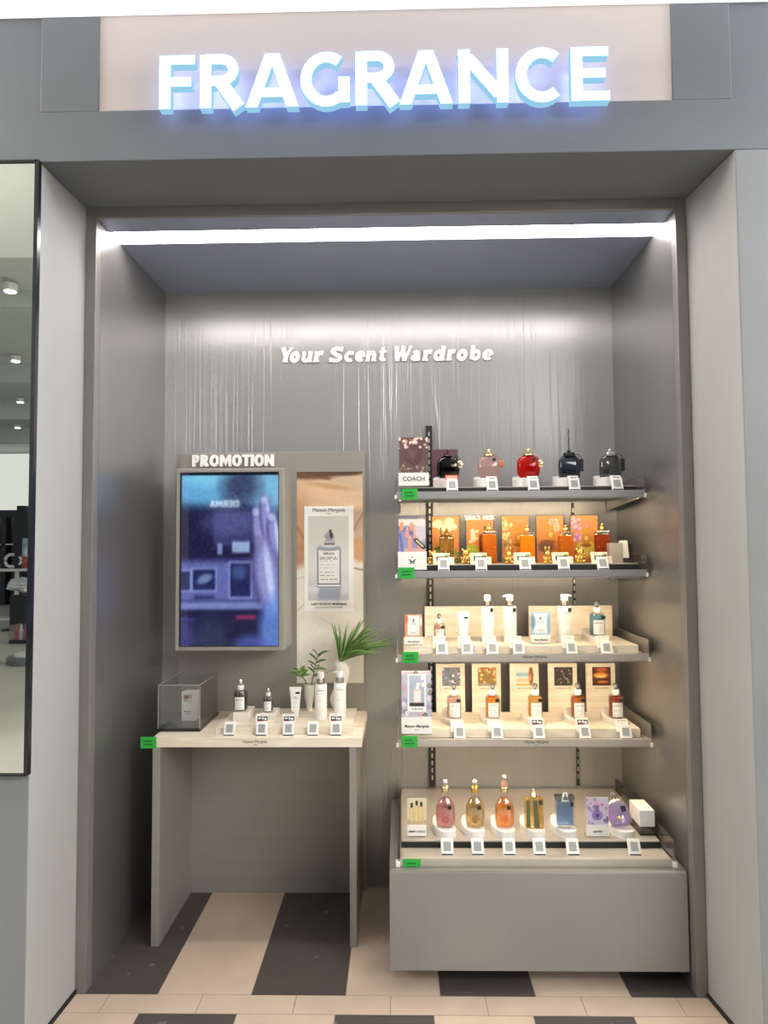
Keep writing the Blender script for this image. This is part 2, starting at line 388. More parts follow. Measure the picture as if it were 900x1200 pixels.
def font_obj(txt, size, mat, parent, loc, name='lettering', align='CENTER', rot=(math.pi / 2, 0, 0), bold=0, ext=.0003, sx=1):
    cu = bpy.data.curves.new('text', 'FONT'); cu.body = txt; cu.size = size; cu.align_x = align; cu.extrude = ext; cu.offset = bold; cu.resolution_u = 3
    to = bpy.data.objects.new('text', cu); C.objects.link(to)
    dg = bpy.context.evaluated_depsgraph_get(); dg.update()
    me = bpy.data.meshes.new_from_object(to.evaluated_get(dg)); bpy.data.objects.remove(to); bpy.data.curves.remove(cu)
    me.materials.clear(); me.materials.append(mat)
    o = bpy.data.objects.new(name, me); C.objects.link(o); o.parent = parent; o.location = loc; o.rotation_euler = rot; o.scale = (sx, 1, 1)
    return o

# ------------------------------------------------------------------ pictures for cards, posters, labels, screens
class Pic:
    def __init__(s, wd, ht, res=.0018, bg=(255, 255, 255), maxn=260):
        s.w, s.h = wd, ht
        s.nx = int(min(maxn, max(6, round(wd / res)))); s.ny = int(min(maxn * 1.6, max(6, round(ht / res))))
        u = np.linspace(0, 1, s.nx + 1); v = np.linspace(0, 1, s.ny + 1); s.U, s.V = np.meshgrid(u, v)
        s.c = np.zeros(s.U.shape + (3,)); s.c[:] = bg
    def mix(s, m, col): m = np.clip(m, 0, 1)[..., None]; s.c = s.c * (1 - m) + np.asarray(col, float) * m; return s
    def rect(s, u0, v0, u1, v1, col, a=1, soft=0):
        if soft:
            f = lambda x: np.clip(x / soft + .5, 0, 1)
            return s.mix(a * f(s.U - u0) * f(u1 - s.U) * f(s.V - v0) * f(v1 - s.V), col)
        return s.mix(a * ((s.U >= u0) & (s.U <= u1) & (s.V >= v0) & (s.V <= v1)), col)
    def ell(s, cu, cv, ru, rv, col, a=1, soft=.12, ang=0):
        x = (s.U - cu) * s.w; y = (s.V - cv) * s.h; ca, sa = math.cos(ang), math.sin(ang)
        d = np.hypot((x * ca + y * sa) / (ru * s.w), (-x * sa + y * ca) / (rv * s.h))
        return s.mix(a * np.clip((1 - d) / soft + .5, 0, 1), col)
    def seg(s, p, q, wd, col, a=1):
        """line from p to q in uv, wd in metres"""
        P = np.array([s.U * s.w, s.V * s.h]); A = np.array([p[0] * s.w, p[1] * s.h]); B = np.array([q[0] * s.w, q[1] * s.h]); d = B - A
        t = np.clip(((P[0] - A[0]) * d[0] + (P[1] - A[1]) * d[1]) / (d @ d), 0, 1)
        r = np.hypot(P[0] - A[0] - t * d[0], P[1] - A[1] - t * d[1])
        return s.mix(a * np.clip((wd / 2 - r) / (wd * .35) + .5, 0, 1), col)
    def vgrad(s, v0, c0, v1, c1, u0=0, u1=1):
        t = np.clip((s.V - v0) / (v1 - v0), 0, 1)[..., None]; g = np.asarray(c0, float) * (1 - t) + np.asarray(c1, float) * t
        m = ((s.V >= min(v0, v1)) & (s.V <= max(v0, v1)) & (s.U >= u0) & (s.U <= u1))[..., None]; s.c = np.where(m, g, s.c); return s
    def noise(s, amp, cell=3):
        n = RNG.rand(s.ny // cell + 2, s.nx // cell + 2)
        iy = np.linspace(0, n.shape[0] - 1.001, s.ny + 1); ix = np.linspace(0, n.shape[1] - 1.001, s.nx + 1)
        y0 = iy.astype(int); x0 = ix.astype(int); fy = (iy - y0)[:, None]; fx = (ix - x0)[None]
        g = n[y0][:, x0] * (1 - fy) * (1 - fx) + n[y0][:, x0 + 1] * (1 - fy) * fx + n[y0 + 1][:, x0] * fy * (1 - fx) + n[y0 + 1][:, x0 + 1] * fy * fx
        s.c = np.clip(s.c + (g - .5)[..., None] * amp, 0, 255); return s
    def lines(s, u0, u1, vs, col=(90, 88, 86), dv=.012, a=.8, seed=0):
        r = random.Random(seed)
        for v in vs:
            u = u0
            while u < u1:
                d = r.uniform(.04, .12); s.rect(u, v - dv, min(u1, u + d), v + dv, col, a); u += d + .03
        return s
    def blur(s, n=1):
        for _ in range(n):
            p = np.pad(s.c, ((1, 1), (1, 1), (0, 0)), 'edge'); s.c = sum(p[i:i + s.c.shape[0], j:j + s.c.shape[1]] for i in range(3) for j in range(3)) / 9
        return s
    def flowers(s, u0, v0, u1, v1, n, rad, cols, seed=1):
        r = random.Random(seed)
        for _ in range(n):
            cu, cv = r.uniform(u0, u1), r.uniform(v0, v1); c = r.choice(cols)
            for k in range(5):
                a = k * 1.257 + r.random(); s.ell(cu + math.cos(a) * rad * .8 * s.h / s.w * .6, cv + math.sin(a) * rad * .6, rad * .62 * s.h / s.w, rad * .62, c, .95, .5)
            s.ell(cu, cv, rad * .25 * s.h / s.w, rad * .25, (240, 220, 150) if sum(c) < 640 else (220, 190, 120), .8)
        return s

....

STATED TASK: In your copy, leave out the pictures and reproduce the material above exactly.

COMPLETE RESPONSE:
Keep writing the Blender script for this image. This is part 2, starting at line 388. More parts follow. Measure the picture as if it were 900x1200 pixels.
def font_obj(txt, size, mat, parent, loc, name='lettering', align='CENTER', rot=(math.pi / 2, 0, 0), bold=0, ext=.0003, sx=1):
    cu = bpy.data.curves.new('text', 'FONT'); cu.body = txt; cu.size = size; cu.align_x = align; cu.extrude = ext; cu.offset = bold; cu.resolution_u = 3
    to = bpy.data.objects.new('text', cu); C.objects.link(to)
    dg = bpy.context.evaluated_depsgraph_get(); dg.update()
    me = bpy.data.meshes.new_from_object(to.evaluated_get(dg)); bpy.data.objects.remove(to); bpy.data.curves.remove(cu)
    me.materials.clear(); me.materials.append(mat)
    o = bpy.data.objects.new(name, me); C.objects.link(o); o.parent = parent; o.location = loc; o.rotation_euler = rot; o.scale = (sx, 1, 1)
    return o

# ------------------------------------------------------------------ pictures for cards, posters, labels, screens
class Pic:
    def __init__(s, wd, ht, res=.0018, bg=(255, 255, 255), maxn=260):
        s.w, s.h = wd, ht
        s.nx = int(min(maxn, max(6, round(wd / res)))); s.ny = int(min(maxn * 1.6, max(6, round(ht / res))))
        u = np.linspace(0, 1, s.nx + 1); v = np.linspace(0, 1, s.ny + 1); s.U, s.V = np.meshgrid(u, v)
        s.c = np.zeros(s.U.shape + (3,)); s.c[:] = bg
    def mix(s, m, col): m = np.clip(m, 0, 1)[..., None]; s.c = s.c * (1 - m) + np.asarray(col, float) * m; return s
    def rect(s, u0, v0, u1, v1, col, a=1, soft=0):
        if soft:
            f = lambda x: np.clip(x / soft + .5, 0, 1)
            return s.mix(a * f(s.U - u0) * f(u1 - s.U) * f(s.V - v0) * f(v1 - s.V), col)
        return s.mix(a * ((s.U >= u0) & (s.U <= u1) & (s.V >= v0) & (s.V <= v1)), col)
    def ell(s, cu, cv, ru, rv, col, a=1, soft=.12, ang=0):
        x = (s.U - cu) * s.w; y = (s.V - cv) * s.h; ca, sa = math.cos(ang), math.sin(ang)
        d = np.hypot((x * ca + y * sa) / (ru * s.w), (-x * sa + y * ca) / (rv * s.h))
        return s.mix(a * np.clip((1 - d) / soft + .5, 0, 1), col)
    def seg(s, p, q, wd, col, a=1):
        """line from p to q in uv, wd in metres"""
        P = np.array([s.U * s.w, s.V * s.h]); A = np.array([p[0] * s.w, p[1] * s.h]); B = np.array([q[0] * s.w, q[1] * s.h]); d = B - A
        t = np.clip(((P[0] - A[0]) * d[0] + (P[1] - A[1]) * d[1]) / (d @ d), 0, 1)
        r = np.hypot(P[0] - A[0] - t * d[0], P[1] - A[1] - t * d[1])
        return s.mix(a * np.clip((wd / 2 - r) / (wd * .35) + .5, 0, 1), col)
    def vgrad(s, v0, c0, v1, c1, u0=0, u1=1):
        t = np.clip((s.V - v0) / (v1 - v0), 0, 1)[..., None]; g = np.asarray(c0, float) * (1 - t) + np.asarray(c1, float) * t
        m = ((s.V >= min(v0, v1)) & (s.V <= max(v0, v1)) & (s.U >= u0) & (s.U <= u1))[..., None]; s.c = np.where(m, g, s.c); return s
    def noise(s, amp, cell=3):
        n = RNG.rand(s.ny // cell + 2, s.nx // cell + 2)
        iy = np.linspace(0, n.shape[0] - 1.001, s.ny + 1); ix = np.linspace(0, n.shape[1] - 1.001, s.nx + 1)
        y0 = iy.astype(int); x0 = ix.astype(int); fy = (iy - y0)[:, None]; fx = (ix - x0)[None]
        g = n[y0][:, x0] * (1 - fy) * (1 - fx) + n[y0][:, x0 + 1] * (1 - fy) * fx + n[y0 + 1][:, x0] * fy * (1 - fx) + n[y0 + 1][:, x0 + 1] * fy * fx
        s.c = np.clip(s.c + (g - .5)[..., None] * amp, 0, 255); return s
    def lines(s, u0, u1, vs, col=(90, 88, 86), dv=.012, a=.8, seed=0):
        r = random.Random(seed)
        for v in vs:
            u = u0
            while u < u1:
                d = r.uniform(.04, .12); s.rect(u, v - dv, min(u1, u + d), v + dv, col, a); u += d + .03
        return s
    def blur(s, n=1):
        for _ in range(n):
            p = np.pad(s.c, ((1, 1), (1, 1), (0, 0)), 'edge'); s.c = sum(p[i:i + s.c.shape[0], j:j + s.c.shape[1]] for i in range(3) for j in range(3)) / 9
        return s
    def flowers(s, u0, v0, u1, v1, n, rad, cols, seed=1):
        r = random.Random(seed)
        for _ in range(n):
            cu, cv = r.uniform(u0, u1), r.uniform(v0, v1); c = r.choice(cols)
            for k in range(5):
                a = k * 1.257 + r.random(); s.ell(cu + math.cos(a) * rad * .8 * s.h / s.w * .6, cv + math.sin(a) * rad * .6, rad * .62 * s.h / s.w, rad * .62, c, .95, .5)
            s.ell(cu, cv, rad * .25 * s.h / s.w, rad * .25, (240, 220, 150) if sum(c) < 640 else (220, 190, 120), .8)
        return s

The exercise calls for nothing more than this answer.